Intorno alle 14 avviene l’incontro fra le due auto e consumiamo l’ultimo pranzo a picnic sulla riva di un idilliaco laghetto, ammirando per l’ultima volta la stupenda catena dei Monti Haghier.
Rientriamo infine ad Hadibu dove possiamo finalmente dormire in un letto. Lo facciamo all’“Hotel Socatra Tourst” (scritto proprio così!) dove finalmente possiamo mettere ordine nel bagaglio e restituire dignità al nostro corpo con un’interminabile doccia. Sui passaggi di piccole creature a più zampe sul pavimento e di quelle alate nell’aria e sui muri, cerchiamo di palesare indifferenza per non dar loro soddisfazione...
Terminiamo la giornata cenando nello stesso ristorantino in cui consumammo il primo pranzo, dove le nostre guide ci rimediano - chissà come - delle birre fresche: sono analcoliche (non scordiamo che siamo in un Paese musulmano), ma dopo sei giorni di acqua tiepida sono la bevanda migliore del mondo!

Sabato 23 febbraio 2013
Colazione nel solito locale, dove nel frattempo è convenuto Abdallah di Socotra Dream. Saldiamo il conto dei servizi in loco per l’ammontare pattuito di 60 USD a testa al giorno e salutiamo con calore Abdul, cuochi e autisti, affidabili compagni dell’avventura socotrana.

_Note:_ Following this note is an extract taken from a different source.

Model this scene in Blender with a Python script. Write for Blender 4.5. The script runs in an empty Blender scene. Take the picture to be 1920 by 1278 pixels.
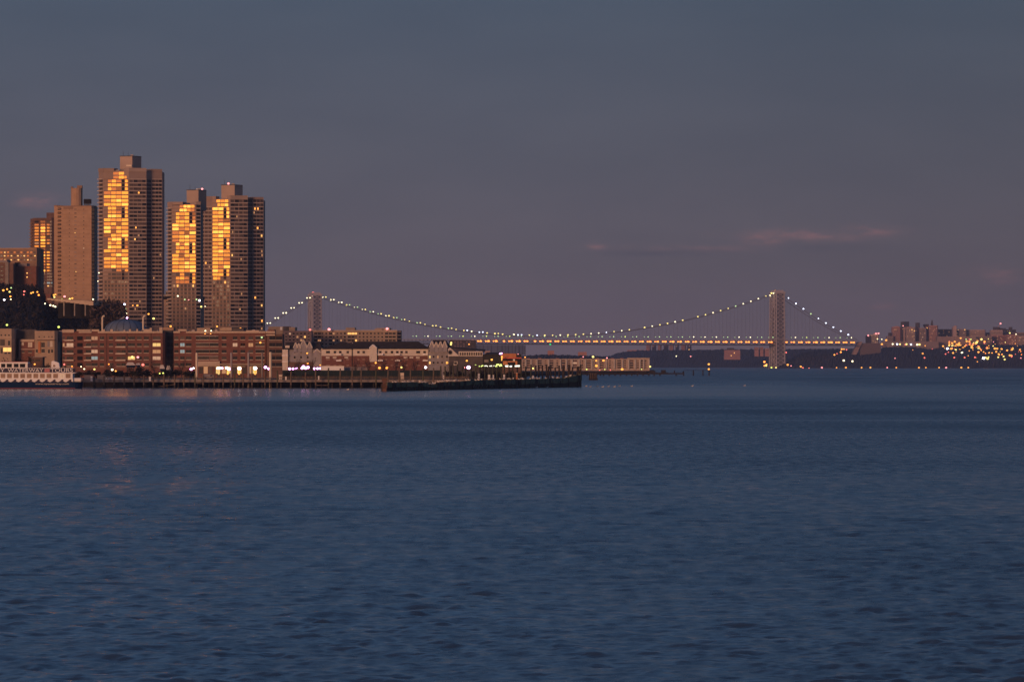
import bpy, math, random
import numpy as np
from mathutils import Vector, noise as mnoise

random.seed(7)
np.random.seed(7)
R = math.radians
SC = bpy.context.scene
COL = SC.collection

# ------------------------------------------------------------------ camera
F = 8700.0            # focal length in pixels of the 1920 px wide photograph
HC = 9.0              # eye height above the water
YH = 683.0            # image row of the horizon
CX = 960.0
cam_d = bpy.data.cameras.new("camera")
cam_d.sensor_width = 36.0
cam_d.lens = F / 1920.0 * 36.0
cam_d.shift_y = (YH - 639.0) / 1920.0
cam_d.clip_start = 1.0
cam_d.clip_end = 120000.0
cam = bpy.data.objects.new("camera", cam_d)
COL.objects.link(cam)
cam.location = (0, 0, HC)
cam.rotation_euler = (R(90), 0, 0)
SC.camera = cam
SC.view_settings.view_transform = 'Standard'
SC.view_settings.look = 'None'
SC.view_settings.exposure = 0.0
SC.view_settings.gamma = 1.0
SC.render.film_transparent = False
SC.cycles.max_bounces = 6
SC.cycles.glossy_bounces = 3
SC.cycles.volume_bounces = 0
SC.cycles.sample_clamp_indirect = 3.0
SC.cycles.use_denoising = True


def lin(r, g, b):
    f = lambda c: (c / 255.0) / 12.92 if c <= 10 else (((c / 255.0) + 0.055) / 1.055) ** 2.4
    return (f(r), f(g), f(b), 1.0)


# ------------------------------------------------------------------ world: dusk sky, afterglow behind the camera's left shoulder
SUN_AZ = R(208)       # clockwise from the view direction (+Y)
SUN_EL = R(5.0)
SDIR = Vector((math.sin(SUN_AZ) * math.cos(SUN_EL), math.cos(SUN_AZ) * math.cos(SUN_EL), math.sin(SUN_EL)))
W = bpy.data.worlds.new("World")
SC.world = W
W.use_nodes = True
nt = W.node_tree
nt.nodes.clear()


def N(tree, typ, **kw):
    n = tree.nodes.new(typ)
    for k, v in kw.items():
        setattr(n, k, v)
    return n


def L(tree, a, b):
    tree.links.new(a, b)


def mth(tree, op, a, b=None, c=None, clamp=False):
    n = N(tree, 'ShaderNodeMath', operation=op, use_clamp=clamp)
    for i, v in enumerate((a, b, c)):
        if v is None:
            continue
        if isinstance(v, (int, float)):
            n.inputs[i].default_value = v
        else:
            L(tree, v, n.inputs[i])
    return n.outputs[0]


def ramp(tree, fac, stops, interp='LINEAR'):
    n = N(tree, 'ShaderNodeValToRGB')
    n.color_ramp.interpolation = interp
    el = n.color_ramp.elements
    while len(el) > 1:
        el.remove(el[-1])
    el[0].position, el[0].color = stops[0][0], stops[0][1]
    for p, c in stops[1:]:
        e = el.new(p)
        e.color = c
    L(tree, fac, n.inputs[0])
    return n.outputs[0]


def rgbmix(tree, fac, a, b, mode='MIX'):
    n = N(tree, 'ShaderNodeMix', data_type='RGBA', blend_type=mode)
    for sock, v in ((n.inputs[0], fac), (n.inputs[6], a), (n.inputs[7], b)):
        if isinstance(v, (int, float)):
            sock.default_value = v
        elif isinstance(v, tuple):
            sock.default_value = v
        else:
            L(tree, v, sock)
    return n.outputs[2]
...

Il volo di Felix Airways parte alle 9,55, scalo a Mukalla e arrivo a Sana’a alle 12,20. Qui è ad attenderci il referente locale Taha Sallam Al-Maqtari, efficiente e simpatico cinquantenne che parla un ottimo italiano grazie ad alcune presenze alla BIT e frequenti visite in diverse nostre città in cui intrattiene rapporti con agenzie di viaggi. Su un comodo pullmino riservato raggiungiamo il pittoresco hotel Arabia Felix, proprio in uno dei palazzi “a merletto” del centro storico, dopodiché trascorriamo il pomeriggio fra strade, piazze, botteghe, mercati della meravigliosa capitale, continuamente fatti segno a manifestazioni di cordialità dagli ospitali yemeniti: si può dire che sgranocchiamo in continuazione ciò di cui veniamo di volta in volta omaggiati, pagnotte fragranti, uvetta, banane, datteri, tutto squisito. Cena in un ristorantino alle 19, a nanna alle 20 per accumulare almeno qualche ora di sonno in vista del lunghissimo viaggio di rientro.

Domenica 24 febbraio 2013
Sveglia alle 2 di mattina, volo per il Cairo alle 4,25, sosta di sette ore nell’aeroporto della capitale egiziana (visto il lungo scalo Egypt Air ci consegna il voucher per un’abbondante colazione in uno degli stand del “Food Village”) e volo per Roma, dove arriviamo alle 16,40. Salutiamo gli amici siciliani che vanno all’imbarco per Palermo e, nell’ulteriore scalo in attesa del volo per Genova delle 20,40, ci concediamo il piacere di ritrovare, dopo dieci giorni di assenza, due vecchi amici: la pasta e il vino!
E’ proprio finita. Cominciamo già a coltivare le nostalgie e a fare il count-down per il prossimo viaggio.